--- BEGIN Available data ---

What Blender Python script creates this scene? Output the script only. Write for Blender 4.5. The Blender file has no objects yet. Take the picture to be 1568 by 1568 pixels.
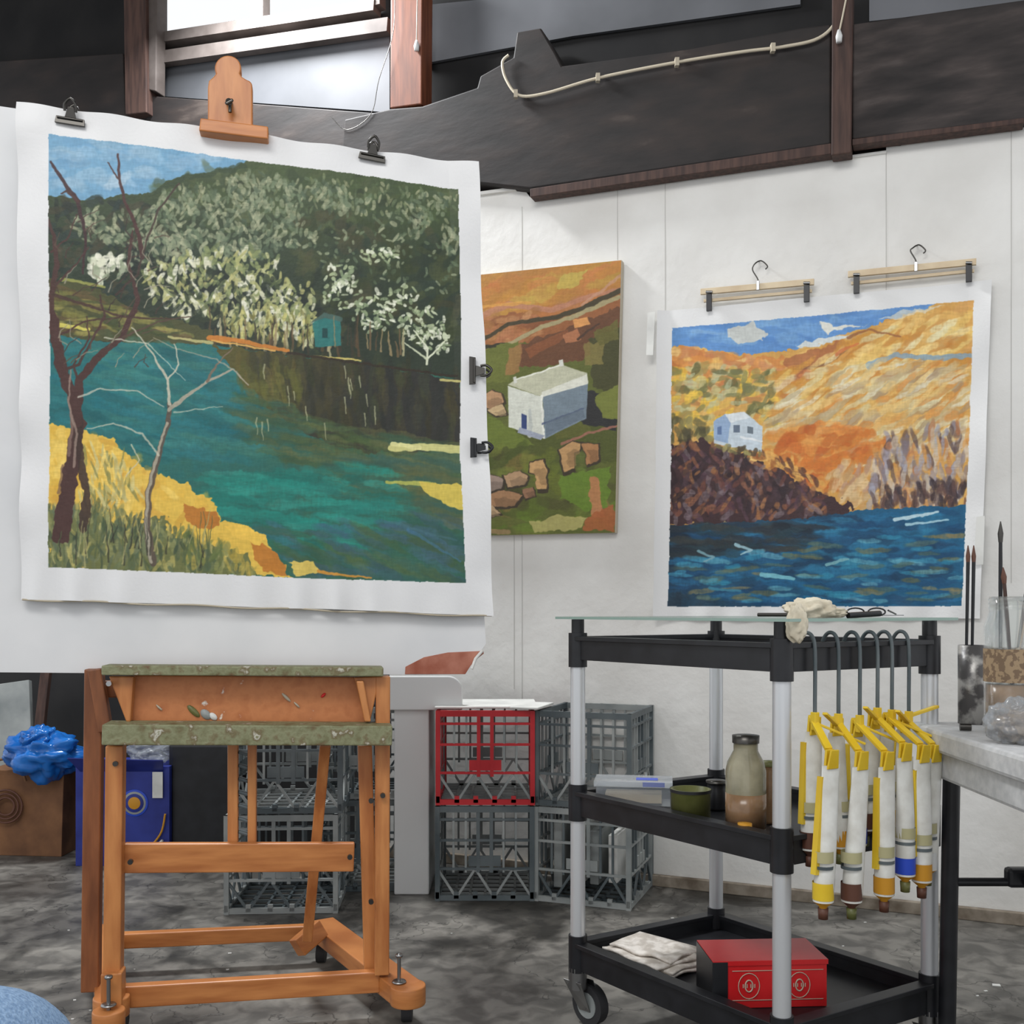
import bpy, math, random
import numpy as np
from mathutils import Vector, noise as mnoise
random.seed(7); rng=np.random.RandomState(11)
F=1900.0; CX=966.0; HY=1150.0; CH=0.98
sc=bpy.context.scene
try:
    sc.view_settings.view_transform='Standard'
except Exception: pass
V=Vector
# ---------- measured positions (pixel measurement + real depth -> metres) ----------
def W(px,py,d): return V(((px-CX)/F*d, d, CH+(HY-py)/F*d))
def wd(px,off=0): return (3.80-off*1.0846)/(1+.42*(px-CX)/F)
def WP(px,py,off=0): return W(px,py,wd(px,off))
def WZ(px,z,off=0):
    d=wd(px,off); return V(((px-CX)/F*d,d,z))
def E(px,py,back=0): return W(px,py,(2.472+back)/(1-.18*(px-CX)/F))
def C(px,py,back=0): return W(px,py,(2.553+back)/(1-.188*(px-CX)/F))
WN=V((-.42,-1,0)).normalized(); EN=V((.18,-1,0)).normalized(); CN=V((.188,-1,0)).normalized()
def lin(c):
    return tuple(((x/255)/12.92 if x/255<=.04045 else ((x/255+.055)/1.055)**2.4) for x in c)
# ---------- materials ----------
def mat(name,c1,c2=None,rough=.6,metal=0,scale=12,bump=0,stretch=(1,1,1),lo=.35,hi=.65,detail=6,trans=0,ior=1.45,alpha=1,stops=None,spec=None,bscale=None):
    m=bpy.data.materials.new(name); m.use_nodes=True; nt=m.node_tree; b=nt.nodes['Principled BSDF']
    b.inputs['Base Color'].default_value=(*lin(c1),1); b.inputs['Roughness'].default_value=rough; b.inputs['Metallic'].default_value=metal
    b.inputs['Transmission Weight'].default_value=trans; b.inputs['IOR'].default_value=ior; b.inputs['Alpha'].default_value=alpha
    if spec is not None: b.inputs['Specular IOR Level'].default_value=spec
    if c2 or bump or stops:
        tc=nt.nodes.new('ShaderNodeTexCoord'); mp=nt.nodes.new('ShaderNodeMapping'); mp.inputs['Scale'].default_value=stretch
        nt.links.new(tc.outputs['Object'],mp.inputs[0])
        n=nt.nodes.new('ShaderNodeTexNoise'); n.inputs['Scale'].default_value=scale; n.inputs['Detail'].default_value=detail
        nt.links.new(mp.outputs[0],n.inputs['Vector'])
        if c2 or stops:
            r=nt.nodes.new('ShaderNodeValToRGB'); el=r.color_ramp.elements
            if stops:
                r.color_ramp.interpolation='LINEAR'
                el[0].position=stops[0][0]; el[0].color=(*lin(stops[0][1]),1)
                el[1].position=stops[1][0]; el[1].color=(*lin(stops[1][1]),1)
                for p,c in stops[2:]:
                    e=el.new(p); e.color=(*lin(c),1)
            else:
                el[0].position=lo; el[0].color=(*lin(c1),1); el[1].position=hi; el[1].color=(*lin(c2),1)
            nt.links.new(n.outputs['Fac'],r.inputs[0]); nt.links.new(r.outputs[0],b.inputs['Base Color'])
        if bump:
            bm=nt.nodes.new('ShaderNodeBump'); bm.inputs['Strength'].default_value=bump; bm.inputs['Distance'].default_value=.01
            src=n
            if bscale:
                src=nt.nodes.new('ShaderNodeTexNoise'); src.inputs['Scale'].default_value=bscale; src.inputs['Detail'].default_value=8
                nt.links.new(tc.outputs['Object'],src.inputs['Vector'])
            nt.links.new(src.outputs['Fac'],bm.inputs['Height']); nt.links.new(bm.outputs[0],b.inputs['Normal'])
    return m
M={}
M['wall']=mat('painted_wall',(212,210,205),(227,226,222),.6,scale=3,bump=.3,bscale=22)
M['seam']=mat('seam',(186,184,180),rough=.8)
M['darkwall']=mat('dark_wall',(28,28,30),(46,45,45),.8,scale=3)
M['upper']=mat('near_black_wall',(12,12,14),(28,27,27),.85,scale=4)  # near-black mottled backing behind the roof timbers and grey sheets
M['ceil']=mat('dark_board_ceiling',(24,21,20),(42,37,34),.85,scale=5,stretch=(1,6,1),bump=.4)
M['grey']=mat('grey_sheet',(76,78,82),(102,104,109),.6,scale=1.6,bump=.1)
M['dtimber']=mat('dark_timber',rough=.7,c1=(30,26,26),scale=4,stretch=(1,1,3),bump=.3,stops=[(.3,(20,18,18)),(.5,(34,29,28)),(.64,(44,36,33)),(.76,(72,63,58))])
M['rtimber']=mat('rough_timber',rough=.8,c1=(50,46,46),scale=5,stretch=(1,1,4),bump=.35,stops=[(.3,(34,31,31)),(.5,(52,47,46)),(.62,(66,59,57)),(.76,(86,80,78))])
M['btimber']=mat('brown_timber',(98,54,36),(128,74,50),.6,scale=10,stretch=(6,6,.6))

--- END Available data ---

■ **Task to complete**: Make an exact copy of the data above, pictures excluded.

■ **In response**:
What Blender Python script creates this scene? Output the script only. Write for Blender 4.5. The Blender file has no objects yet. Take the picture to be 1568 by 1568 pixels.
import bpy, math, random
import numpy as np
from mathutils import Vector, noise as mnoise
random.seed(7); rng=np.random.RandomState(11)
F=1900.0; CX=966.0; HY=1150.0; CH=0.98
sc=bpy.context.scene
try:
    sc.view_settings.view_transform='Standard'
except Exception: pass
V=Vector
# ---------- measured positions (pixel measurement + real depth -> metres) ----------
def W(px,py,d): return V(((px-CX)/F*d, d, CH+(HY-py)/F*d))
def wd(px,off=0): return (3.80-off*1.0846)/(1+.42*(px-CX)/F)
def WP(px,py,off=0): return W(px,py,wd(px,off))
def WZ(px,z,off=0):
    d=wd(px,off); return V(((px-CX)/F*d,d,z))
def E(px,py,back=0): return W(px,py,(2.472+back)/(1-.18*(px-CX)/F))
def C(px,py,back=0): return W(px,py,(2.553+back)/(1-.188*(px-CX)/F))
WN=V((-.42,-1,0)).normalized(); EN=V((.18,-1,0)).normalized(); CN=V((.188,-1,0)).normalized()
def lin(c):
    return tuple(((x/255)/12.92 if x/255<=.04045 else ((x/255+.055)/1.055)**2.4) for x in c)
# ---------- materials ----------
def mat(name,c1,c2=None,rough=.6,metal=0,scale=12,bump=0,stretch=(1,1,1),lo=.35,hi=.65,detail=6,trans=0,ior=1.45,alpha=1,stops=None,spec=None,bscale=None):
    m=bpy.data.materials.new(name); m.use_nodes=True; nt=m.node_tree; b=nt.nodes['Principled BSDF']
    b.inputs['Base Color'].default_value=(*lin(c1),1); b.inputs['Roughness'].default_value=rough; b.inputs['Metallic'].default_value=metal
    b.inputs['Transmission Weight'].default_value=trans; b.inputs['IOR'].default_value=ior; b.inputs['Alpha'].default_value=alpha
    if spec is not None: b.inputs['Specular IOR Level'].default_value=spec
    if c2 or bump or stops:
        tc=nt.nodes.new('ShaderNodeTexCoord'); mp=nt.nodes.new('ShaderNodeMapping'); mp.inputs['Scale'].default_value=stretch
        nt.links.new(tc.outputs['Object'],mp.inputs[0])
        n=nt.nodes.new('ShaderNodeTexNoise'); n.inputs['Scale'].default_value=scale; n.inputs['Detail'].default_value=detail
        nt.links.new(mp.outputs[0],n.inputs['Vector'])
        if c2 or stops:
            r=nt.nodes.new('ShaderNodeValToRGB'); el=r.color_ramp.elements
            if stops:
                r.color_ramp.interpolation='LINEAR'
                el[0].position=stops[0][0]; el[0].color=(*lin(stops[0][1]),1)
                el[1].position=stops[1][0]; el[1].color=(*lin(stops[1][1]),1)
                for p,c in stops[2:]:
                    e=el.new(p); e.color=(*lin(c),1)
            else:
                el[0].position=lo; el[0].color=(*lin(c1),1); el[1].position=hi; el[1].color=(*lin(c2),1)
            nt.links.new(n.outputs['Fac'],r.inputs[0]); nt.links.new(r.outputs[0],b.inputs['Base Color'])
        if bump:
            bm=nt.nodes.new('ShaderNodeBump'); bm.inputs['Strength'].default_value=bump; bm.inputs['Distance'].default_value=.01
            src=n
            if bscale:
                src=nt.nodes.new('ShaderNodeTexNoise'); src.inputs['Scale'].default_value=bscale; src.inputs['Detail'].default_value=8
                nt.links.new(tc.outputs['Object'],src.inputs['Vector'])
            nt.links.new(src.outputs['Fac'],bm.inputs['Height']); nt.links.new(bm.outputs[0],b.inputs['Normal'])
    return m
M={}
M['wall']=mat('painted_wall',(212,210,205),(227,226,222),.6,scale=3,bump=.3,bscale=22)
M['seam']=mat('seam',(186,184,180),rough=.8)
M['darkwall']=mat('dark_wall',(28,28,30),(46,45,45),.8,scale=3)
M['upper']=mat('near_black_wall',(12,12,14),(28,27,27),.85,scale=4)  # near-black mottled backing behind the roof timbers and grey sheets
M['ceil']=mat('dark_board_ceiling',(24,21,20),(42,37,34),.85,scale=5,stretch=(1,6,1),bump=.4)
M['grey']=mat('grey_sheet',(76,78,82),(102,104,109),.6,scale=1.6,bump=.1)
M['dtimber']=mat('dark_timber',rough=.7,c1=(30,26,26),scale=4,stretch=(1,1,3),bump=.3,stops=[(.3,(20,18,18)),(.5,(34,29,28)),(.64,(44,36,33)),(.76,(72,63,58))])
M['rtimber']=mat('rough_timber',rough=.8,c1=(50,46,46),scale=5,stretch=(1,1,4),bump=.35,stops=[(.3,(34,31,31)),(.5,(52,47,46)),(.62,(66,59,57)),(.76,(86,80,78))])
M['btimber']=mat('brown_timber',(98,54,36),(128,74,50),.6,scale=10,stretch=(6,6,.6))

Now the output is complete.